Indeed, advancing a critical take on Murakami’s practice with the traditional vocabulary and analysis of art history may itself be an antiquated, if not anachronistic, attempt, as it is his ability to seamlessly move between the traditions of nihonga and the components of street culture that characterizes his unique perspective. Importantly, it is a point of view that extends to his attitude toward life.

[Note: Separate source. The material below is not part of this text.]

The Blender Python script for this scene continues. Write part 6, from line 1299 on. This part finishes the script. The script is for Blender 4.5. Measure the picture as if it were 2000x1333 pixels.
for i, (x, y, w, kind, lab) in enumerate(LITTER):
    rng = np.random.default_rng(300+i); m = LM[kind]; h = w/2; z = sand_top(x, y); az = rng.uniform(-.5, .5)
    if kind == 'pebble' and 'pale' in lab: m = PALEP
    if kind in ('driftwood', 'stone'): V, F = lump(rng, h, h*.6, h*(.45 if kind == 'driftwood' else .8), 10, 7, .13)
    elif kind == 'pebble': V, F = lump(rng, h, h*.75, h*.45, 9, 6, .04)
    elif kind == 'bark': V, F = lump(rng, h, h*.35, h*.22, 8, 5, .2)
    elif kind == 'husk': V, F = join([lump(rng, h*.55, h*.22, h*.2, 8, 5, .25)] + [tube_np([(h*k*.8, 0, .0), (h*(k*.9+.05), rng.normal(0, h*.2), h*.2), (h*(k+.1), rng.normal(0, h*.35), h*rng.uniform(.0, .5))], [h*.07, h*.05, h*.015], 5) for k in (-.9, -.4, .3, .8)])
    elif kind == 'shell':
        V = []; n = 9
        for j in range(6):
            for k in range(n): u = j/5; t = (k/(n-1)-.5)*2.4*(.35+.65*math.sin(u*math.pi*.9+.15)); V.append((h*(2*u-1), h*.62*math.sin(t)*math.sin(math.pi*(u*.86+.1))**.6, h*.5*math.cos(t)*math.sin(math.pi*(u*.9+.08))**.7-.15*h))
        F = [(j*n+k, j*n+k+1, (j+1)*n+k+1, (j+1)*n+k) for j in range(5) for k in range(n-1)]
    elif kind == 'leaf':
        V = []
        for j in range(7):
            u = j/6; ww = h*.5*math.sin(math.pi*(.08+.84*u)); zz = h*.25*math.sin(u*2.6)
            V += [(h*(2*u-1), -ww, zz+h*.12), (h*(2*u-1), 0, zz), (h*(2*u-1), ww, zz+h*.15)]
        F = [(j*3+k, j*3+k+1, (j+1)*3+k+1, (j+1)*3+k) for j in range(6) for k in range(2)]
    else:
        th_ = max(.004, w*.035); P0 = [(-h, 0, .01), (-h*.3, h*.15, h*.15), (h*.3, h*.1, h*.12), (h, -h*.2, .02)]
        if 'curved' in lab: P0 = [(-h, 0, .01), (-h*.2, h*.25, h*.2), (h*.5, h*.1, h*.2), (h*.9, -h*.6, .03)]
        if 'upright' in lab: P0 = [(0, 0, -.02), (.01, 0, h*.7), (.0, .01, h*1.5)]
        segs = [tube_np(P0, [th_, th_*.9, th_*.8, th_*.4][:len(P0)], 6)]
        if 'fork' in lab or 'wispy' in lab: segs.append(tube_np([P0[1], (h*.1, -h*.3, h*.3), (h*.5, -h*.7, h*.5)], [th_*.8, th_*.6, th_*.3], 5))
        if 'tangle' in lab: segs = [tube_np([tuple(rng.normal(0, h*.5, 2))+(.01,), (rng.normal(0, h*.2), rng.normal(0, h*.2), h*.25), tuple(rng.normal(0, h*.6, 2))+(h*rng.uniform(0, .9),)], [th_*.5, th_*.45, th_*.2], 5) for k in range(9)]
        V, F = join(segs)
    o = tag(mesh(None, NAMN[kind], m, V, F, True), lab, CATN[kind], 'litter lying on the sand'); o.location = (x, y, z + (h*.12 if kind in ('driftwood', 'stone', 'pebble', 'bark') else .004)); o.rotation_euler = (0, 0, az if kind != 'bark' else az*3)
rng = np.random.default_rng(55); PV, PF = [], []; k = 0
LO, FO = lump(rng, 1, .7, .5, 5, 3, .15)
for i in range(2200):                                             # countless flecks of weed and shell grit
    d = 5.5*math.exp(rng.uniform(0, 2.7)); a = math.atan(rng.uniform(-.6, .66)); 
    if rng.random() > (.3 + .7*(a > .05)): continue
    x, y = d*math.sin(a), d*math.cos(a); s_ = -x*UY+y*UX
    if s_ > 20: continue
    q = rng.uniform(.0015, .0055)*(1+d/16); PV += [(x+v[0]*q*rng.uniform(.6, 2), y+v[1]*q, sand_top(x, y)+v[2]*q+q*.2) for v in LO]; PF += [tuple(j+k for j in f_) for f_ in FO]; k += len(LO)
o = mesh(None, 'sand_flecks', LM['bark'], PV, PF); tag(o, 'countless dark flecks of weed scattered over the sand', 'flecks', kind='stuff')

At the opening ceremony for this exhibition, the artist himself showed up wearing a flower hat in rainbow colors that made him appear like a character of his own anime, only to launch a scathing critique of the budget of the show and a reform of the Japanese tax system that could help funnel more funds into the arts. It was then that he announced, with little hesitation, that there would not be future exhibitions of his in Japanese public museums due to the series of administrative obstacles that make it incredibly difficult for him to realize shows in such venues, including the current one. Ridiculous as he might have looked, it was an efficient press strategy. At his most gaudy in his appearance, the cameras started clicking nonstop—likely as a testament to what it is that sells among the public, especially when it comes to Takashi Murakami.